Yoneda algebras of the triplet vertex operator algebra

TL;DR

This paper investigates the algebraic structures associated with the triplet vertex operator algebra, comparing categories and their Ext quivers, Morita equivalences, and Yoneda algebras, revealing infinite global dimension and Koszul properties.

Contribution

It provides a detailed analysis of the abelian categories related to the triplet VOA, including their Ext quivers, Morita equivalences, and Yoneda algebras, especially in the non-rational case.

Findings

The categories have infinite global dimension.

The Zhu algebra and associated graded algebra are isomorphic and also have infinite global dimension.

The module categories exhibit specific Koszul properties.

Abstract

Given a vertex operator algebra $V$, one can construct two associative algebras, the Zhu algebra $A(V)$ and the $C_2$-algebra $R(V)$. This gives rise to two abelian categories $A(V)-\text{Mod}$ and $R(V)-\text{Mod}$, in addition to the category of admissible modules of $V$. In case $V$ is rational and $C_2$-cofinite, the category of admissible $V$-modules and the category of all $A(V)$-modules are equivalent. However, when $V$ is not rational, the connection between these two categories is unclear. The goal of this paper is to study the triplet vertex operator algebra $\mathcal{W}(p)$, as an example to compare these three categories, in terms of abelian categories.

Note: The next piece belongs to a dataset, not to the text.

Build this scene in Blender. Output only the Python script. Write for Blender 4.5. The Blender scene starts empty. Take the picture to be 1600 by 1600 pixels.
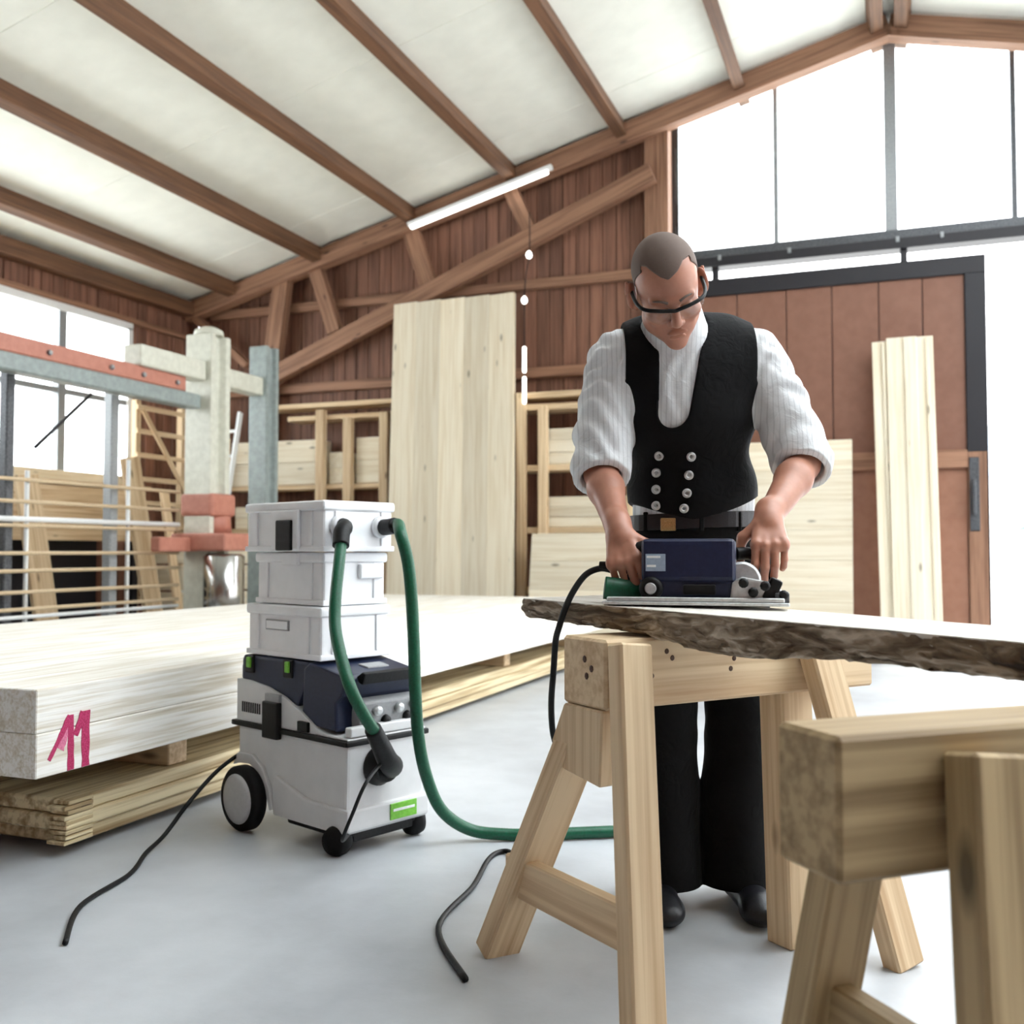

For each of these three abelian categories, we will determine the associated Ext quiver, the Morita equivalent basic algebra, i.e., the algebra $ \text{End} (\oplus_{L\in \text{Irr}} P_L)^{op}$, and the Yoneda algebra $\text{Ext}^{*}(\oplus_{L\in \text{Irr}}L, \oplus_{L\in \text{Irr}}L)$. As a consequence, the category of admissible log-modules for the triplet VOA $ \mathcal W(p)$ has infinite global dimension, as do the Zhu algebra $A(\mathcal W(p))$, and the associated graded algebra $\text{gr} \ A(\mathcal W(p))$ which is isomorphic to $R(\mathcal W(p))$. We also describe the Koszul properties of the module categories of $ \mathcal W(p)$, $A(\mathcal W(p))$ and $\text{gr} \ A(\mathcal W(p))$.